Ip addresses, both IPv4 and IPv6, are currently part of the same space allocation, where identities of devices are not distinguished from how these devices are connected to the net. Together with the so-called multihoming (or the use of more than one service provider), and some computer network practices for deaggregating IP prefixes, such a fact has increased internet routing tables to levels that are difficult to assume for many routers.
LISP is a network architecture and set of protocols that implements a new semantic for IP addressing. It is based on the separation of the current IP addresses in two namespace: the relatively static Endpoint Identifiers (EID), used end-to-end for communications, and Routing Locators (RLOC), which are more dynamic and used for routing and forwarding through the internet infrastructure. To make it clear, it could be said that LISP separates the ‘where’ (RLOC) from the ‘who’ (EID). LISP follows a network-based map-and-encapsulate scheme, so no changes to hosts are needed, everything happens in the network.

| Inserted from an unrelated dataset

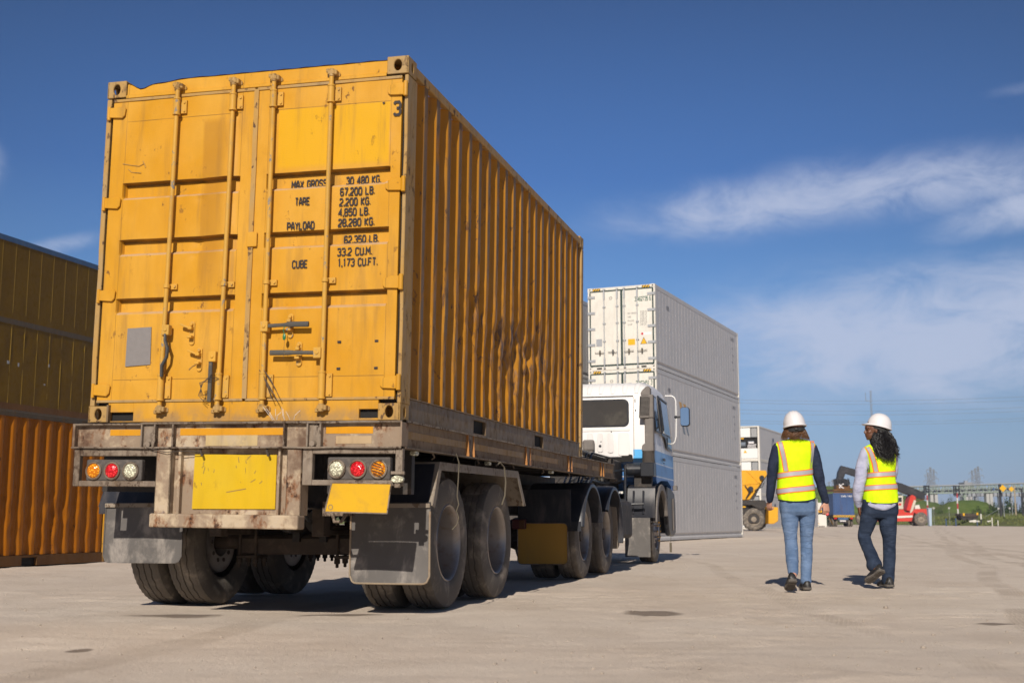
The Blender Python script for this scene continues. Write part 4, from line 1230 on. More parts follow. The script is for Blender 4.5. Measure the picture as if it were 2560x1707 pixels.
    # right mirror on its tubular arm, left too
    for s in (1, -1):
        X = (lambda a: a) if s > 0 else (lambda a: -2.44 - a)
        arm = L_(MB().tube([(X(-.04), 13.35, 2.835), (X(.08), 13.35, 2.83), (X(.125), 13.35, 2.80), (X(.145), 13.35, 2.74), (X(.148), 13.35, 2.4), (X(.140), 13.35, 2.12), (X(.118), 13.35, 2.03), (X(.09), 13.35, 2.0), (X(.03), 13.38, 1.99)], .012, 10), 'mirror_arm', 'whiteenamel', cab, smooth=True)
        m = MB().prism(rrect(X(.298) - .082, X(.298) + .082, 2.294, 2.636, .05), 1, 13.372, 13.45)
        ms = L_(m, 'mirror_housing', 'blackplastic', arm, bevel=.012, seg=2)
        P_ = rrect(X(.298) - .07, X(.298) + .07, 2.308, 2.622, .04); mg = MB(); n_ = len(P_)
        mg.add([(p[0], 13.330 + s * .22 * (p[0] - X(.298)) + .028 * (p[1] - 2.31), p[1]) for p in P_] + [(p[0], 13.336 + s * .22 * (p[0] - X(.298)) + .028 * (p[1] - 2.31), p[1]) for p in P_], [tuple(range(n_)), tuple(range(2 * n_ - 1, n_ - 1, -1))] + [(i, i + n_, (i + 1) % n_ + n_, (i + 1) % n_) for i in range(n_)])
        L_(mg, 'mirror_glass', 'mirror', ms)
        L_(MB().cyl((X(.14), 13.35, 2.46), (X(.22), 13.37, 2.46), .018, n=10).ell((X(.14), 13.35, 2.46), (.028, .028, .03), 10, 6), 'mirror_clamp', 'blackplastic', arm, smooth=True)
    # intake stack behind the right corner
    du = L_(MB().prism([(-.185, 2.285), (-.020, 2.285), (.002, 2.64), (-.165, 2.64)][::1], 1, 11.33, 11.48).box(-.03, .045, 11.34, 11.49, 2.29, 2.66), 'intake_box', 'greyduct', bevel=.012, seg=2)
    m = MB()
    for i in range(15):
        z = 2.33 + i * .0195
        m.box(-.155 + (z - 2.3) * .05, -.018 + (z - 2.3) * .05, 11.318, 11.331, z, z + .008)
    L_(m, 'intake_louvre', 'greyduct', du)
    L_(MB().box(-.16, -.015, 11.322, 11.3295, 2.325, 2.62), 'louvre_shadow_box', 'darkhole', du)
    L_(MB().prism([(-.15, 2.64), (.0, 2.64), (.0, 2.76), (-.03, 2.80), (-.07, 2.79), (-.13, 2.73), (-.155, 2.69)], 1, 11.36, 11.49), 'intake_cap', 'greyduct', du, bevel=.01)
    L_(MB().box(-.10, .04, 11.36, 11.50, 1.84, 2.30), 'intake_duct', 'greyduct', du, bevel=.02, seg=2)
    L_(MB().prism([(-.15, 1.76), (.04, 1.76), (.04, 1.90), (-.07, 1.90), (-.14, 1.855)], 1, 11.34, 11.50), 'duct_foot', 'greyduct', du, bevel=.01)
    pr = []
    for i in range(14): pr += [(1.57 + i * .0145, .105), (1.57 + i * .0145 + .007, .090)]
    L_(MB().lathe([(z, r) for z, r in pr], (-.055, 11.43, 0), 2, 24), 'bellows', 'greyduct', du, smooth=False)
    L_(MB().box(-.17, .045, 11.3, 11.55, 1.36, 1.58).cyl((-.42, 11.45, 1.48), (-.15, 11.45, 1.48), .095, n=20).cyl((-.45, 11.45, 1.48), (-.40, 11.45, 1.48), .07, n=16), 'air_filter', 'blackplastic', du, bevel=.012)
    # guard behind the front wheel and its flap
    m = MB()
    us = [-.40 + .44 * i / 8 for i in range(9)]
    def gf(x, t):
        P = [(11.75, 1.25), (11.55, 1.215), (11.46, 1.18), (11.42, 1.05), (11.40, .90), (11.42, .715)]
        i = min(int(t), 4); f = t - i
        return (x, P[i][0] + (P[i + 1][0] - P[i][0]) * f, P[i][1] + (P[i + 1][1] - P[i][1]) * f)
    m.grid(gf, us, [0, 1, 2, 3, 4, 5])
    g = L_(m, 'wheel_guard', 'guard', smooth=True)
    L_(MB().tube([(-.31, 11.405, .78), (-.295, 11.405, 1.14)], .016, 8).tube([(-.15, 11.405, .78), (-.14, 11.405, 1.14)], .016, 8), 'guard_rib', 'guard', g, smooth=True)
    L_(MB().box(-.45, -.045, 11.42, 11.43, .106, .74), 'mudflap', 'flap', g)
    L_(MB().tube([(-.40, 11.25, 1.55), (-.41, 11.25, 1.0), (-.385, 11.25, .935), (-.34, 11.25, .925), (-.11, 11.25, .93)], [.022, .022, .022, .02, .018], 10), 'pipe', 'blackplastic', g, smooth=True)
    L_(MB().box(-.30, -.02, 11.5, 11.62, 1.2, 1.40), 'guard_bracket', 'darksteel', g)
    # frame, fifth wheel, tanks, hoses, engine lump
    m = MB()
    for x in (-1.66, -.86): m.box(x, x + .08, 5.5, 13.6, .74, .99).cut()
    for y in (5.6, 7.1, 8.6, 10.4): m.box(-1.6, -.8, y, y + .12, .76, .94).cut()
    L_(m, 'frame_rail', 'darksteel')
    L_(MB().cyl((-1.22, 6.9, 1.02), (-1.22, 6.9, 1.12), .46, n=28).box(-1.6, -.84, 6.6, 7.2, .98, 1.04), 'fifth_wheel', 'darksteel')
    for cy in (6.45, 7.86):
        L_(MB().cyl((-2.4, cy, .5), (-.1, cy, .5), .075, n=14).ell((-1.22, cy, .5), (.24, .24, .22), 16, 10), 'axle', 'browniron', smooth=True)
    m = MB().box(-1.62, -.80, 11.2, 12.9, .9, 1.62)
    m.cyl((-1.2, 10.9, 1.1), (-1.2, 11.3, 1.1), .3, n=20).box(-.78, -.5, 10.8, 11.5, 1.25, 1.62).box(-.74, -.60, 10.6, 11.0, 1.0, 1.35)
    L_(m, 'engine', 'darksteel', bevel=.03)
    m = MB(); random.seed(3)
    for q in range(12):
        x = random.uniform(-1.0, -.5); z = random.uniform(1.2, 1.68)
        m.tube([(x, 8.9, 1.15), (x + .1 * random.uniform(-1, 1), 9.6, z + .02), (x + .15 * random.uniform(-1, 1), 10.5, z), (x + .1, 11.4, z + .05)], .016, 6)
    m.tube([(-1.3, 8.0, 1.62), (-1.0, 8.8, 1.70), (-.75, 10.0, 1.66), (-.62, 10.9, 1.58), (-.6, 11.4, 1.45)], .04, 8)
    L_(m, 'air_hose', 'blackplastic', smooth=True)
    L_(MB().box(-.62, -.10, 8.75, 10.1, .42, .95), 'fuel_tank', 'darksteel', bevel=.06, seg=3)
    L_(MB().box(-.62, -.35, 10.3, 11.0, .55, 1.0).box(-.60, -.40, 10.25, 10.3, .85, 1.0), 'battery_box', 'guard', bevel=.02)
    m = MB()
    for q in range(3): m.cyl((-.60 + q * .07, 10.28, 1.02 + .13 * q), (-.42 + q * .03, 10.28, 1.02 + .13 * q), .025, n=10)
    L_(m, 'valve', 'flange', smooth=True)
    # fenders over the drive wheels
    for s in (1, -1):
        fx = (lambda a: a) if s > 0 else (lambda a: -2.64 - a)
        for cy, a0, a1 in ((6.45, 170, 15), (7.88, 150, -12)):
            n = 20
            m = MB()
            ang = [RAD(a0 + (a1 - a0) * i / n) for i in range(n + 1)]
            R1, R0 = .615, .60
            def fnx(t, x, R): return (fx(x), cy + R * cos(t) * 1.0, .50 + R * sin(t))
            m.grid(lambda t, j: fnx(t, [-.66, -.02, .03, .045, .05, .045, -.66][int(j)], [R1, R1, R1 - .004, R1 - .015, R1 - .05, R1 - .055, R0][int(j)]), ang, range(7))
            g = L_(m, 'mudguard', 'guard', smooth=True)
            if a0 == 170:
                L_(MB().box(*sorted((fx(-.66), fx(.02))), cy - .62, cy - .60, .55, .66), 'guard_foot', 'guard', g)
        # dust streaked apron between frame and first fender
        L_(MB().box(*sorted((fx(-.70), fx(-.08))), 5.76, 5.775, .60, 1.02), 'rear_apron', 'guard')
        yf = 5.74
        x0, x1 = sorted((fx(-.695), fx(-.112)))
        P = rrect(x0, x1, .182, .64, .05)
        f = L_(MB().prism(P, 1, yf, yf + .01), 'mudflap', 'yellowflap')
        L_(MB().tube([(p[0], yf - .004, p[1]) for p in P] + [(P[0][0], yf - .004, P[0][1])], .007, 6, flat=.7), 'flap_border', 'flange', f, smooth=True)
        t = L_(MB().box(*sorted((fx(-.74), fx(-.585))), yf - .10, yf - .02, .575, .685), 'tail_lamp', 'darkred', bevel=.01)
        L_(MB().box(*sorted((fx(-.65), fx(-.588))), yf - .105, yf - .1005, .585, .675), 'lens', 'darkamber', t)
        for cy in (6.45, 7.86):
            wheel(root, fx(-.195), cy, s)
            wheel(root, fx(-.52), cy, s, dish='flat')
        wheel(root, -.195 if s > 0 else -2.245, 12.22, s, dish='bowl')
    L_(MB().prism([(8.30, 1.0), (8.42, .95), (8.52, .35), (8.40, .30)], 0, -.4, -.02), 'guard_front', 'mudguard')
    L_(MB().tube([(.03, 13.1, .52), (.05, 13.1, .40), (.045, 13.1, .30)], .004, 5).box(.025, .065, 13.09, 13.10, .14, .30), 'ground_strap', 'rope')
    return root
M['darkred'] = simple('shaded_red_lens', (.07, .01, .008), .5)  # red lens colour darkened to stand for the shade it sits in
M['darkamber'] = simple('shaded_amber_lens', (.09, .03, .005), .5)  # amber lens with the same shade put into its colour
M['yellowflap'] = simple('yellow_mudflap_paint', (0.42, 0.22, 0.025), .6, 0, .08, 2, dirt=(.22, .14, .05), damt=.4, dsc=(1, 1, .4))
tractor()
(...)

LISP DDT is a distributed and hierarchic database which embodies the delegation of authority to provide mappings from LISP Endpoint Identifiers (EIDs) to Routing Locators (RLOCs), in a quite similar way in how DNS servers work. It provides delegation information to map-resolvers, which use the information to locate EID-to-RLOC mappings. A map resolver which needs to locate a given mapping will follow a path through the tree-structured database, contacting, one after another, the DDT nodes along that path until it reaches the leaf DDT node authoritative for the mapping it is seeking. LISP DDT root nodes, such as the one installed at CSUC, are on the top of the hierarchy, as DNS root servers are as well.